Storie simili possono infatti avere svi­luppi diversi. In Kenya agli inizi degli anni ’90, ci sono stati gravi scontri tri­bali, con centinaia di vittime, e gente che fuggiva da zone dove aveva passa­to tutta una vita; era uno scontro so­stanzialmente tra Kalenjin e Kikuyu, nel cuore della Rift Valley. Noi, come tanta gente di buona volontà, abbiamo fatto alcuni workshop, mettendo assie­me capi villaggio di zone dove c’erano stati gli scontri, ed era chiaro che tut­ta la gente comune sempre voleva la pace, volevano coltivare i loro pezzi di terreno, continuare a pascolare i loro animali. Questo ci lasciava sempre sorpresi perché sembrava di sfondare una porta aperta. Ricordo un anziano che alla conclusione di uno di questi colloqui disse più o meno: «Vedete, in passato c’erano scontri, in genere tra pastori che pascolavano le loro capre e i coltivatori cui veniva mangiato il grano; ma avevamo dei modi per ri­trovarci, per pregare insieme, per fare dei sacrifici e per rimetterci in pace. Poi magari dopo qualche tempo suc­cedevano altre cose, ma c’era modo di fare questo ancora.
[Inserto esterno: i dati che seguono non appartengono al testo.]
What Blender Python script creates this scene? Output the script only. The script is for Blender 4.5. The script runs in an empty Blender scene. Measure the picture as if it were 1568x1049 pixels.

Adesso non c’è più, perché i nostri riti andavano bene per gli spiriti malvagi locali; con i nostri riti tenevamo sotto controllo i diavoli locali, ma questi sono diavoli esterni, sono diavoli che vengono da fuori, e noi non siamo più capaci di control­larli». Questo è un po’ anche quello che è successo, sta succedendo in Sudan.

Lo scontro tra Kalenjiin e Kikuyu venne superato perché uno dei leader politici, in preparazione delle elezio­ni del 2012 – l’attuale presidente del Kenya, Uhruru Kenyatta – con tutti i suoi limiti, quando si rese conto che non avrebbe potuto vincere le elezioni col sostegno solo della sua gente, ebbe l’idea geniale: tese la mano al capo dei Kalenjin il suo peggior nemico, si allearono politicamente, e insieme sconfissero tutti gli altri. Per dieci anni, questa coalizione, tra coloro che erano prima nemici acerrimi, è andata al po­tere: quindi sono stati capaci di fare la pace.

Ha saputo uscire dalla prigione dello schema amici-nemici, lo ha superato.

Questo diventa difficile in contesti in cui c’è il timore che l’avversario se do­vesse andare al potere prende tutto, come in Sud Sudan. Sono strumenti che producono un sistema di demo­crazia, di politica, che in Sud Sudan non è ancora stato recepito e padro­neggiato. Ci sono anche molti altri elementi, queste sono considerazioni a volo d’uccello, ma è certo che biso­gna costruire la pace in questi contesti. Che si aggravano sempre di più, per­ché ogni anno che passa ci sono più persone del mio clan che sono state uccise dall’altro clan, ogni anno che passa questa divisione si incattivisce, diventa più profonda, difficile da supe­rare. È un’opera che chiede una grande fede, una grande speranza, una grande fede in Dio e nell’umanità che possa perfino tirarsi fuori da situazioni così difficili così piene di odio, superando l’odio.

La Chiesa ha fatto un lavoro molto importante per costruire un tessuto di pace, particolarmente in Sud Su­dan. La storia purtroppo non perdona, sono stati fatti degli errori enormi, co­minciando dalla divisione dell’Africa nella Conferenza di Berlino ad oggi; gli errori fatti sulla pelle degli africani sono enormi: gli africani li pagano tut­ti, ma poi alla fine rischiamo di subirli tutti insieme. Perché questo odio, que­sta divisione, non fa bene a nessuno, ovviamente.

Gli attori esterni dovrebbero far va­lere il loro peso per costruire accordi, facendo in modo che le dinamiche in­terne arrivino a cercare una soluzione efficace. Continuando però poi a con­trollare una crescita vera e non abban­donare il Paese in mano a chi la pace non vuole.

Noi dobbiamo lavorare a lungo ter­mine sulla costruzione di una cultura di pace, di una cultura di convivenza. Nei Paesi africani dove ci sono queste situazioni, la Chiesa deve focalizzare tutti gli sforzi per educare al rispetto degli altri, alla convivenza pacifica, per educare alla pace insomma. L’attività pastorale più importante della Chiesa oggi in Africa è educare alla pace.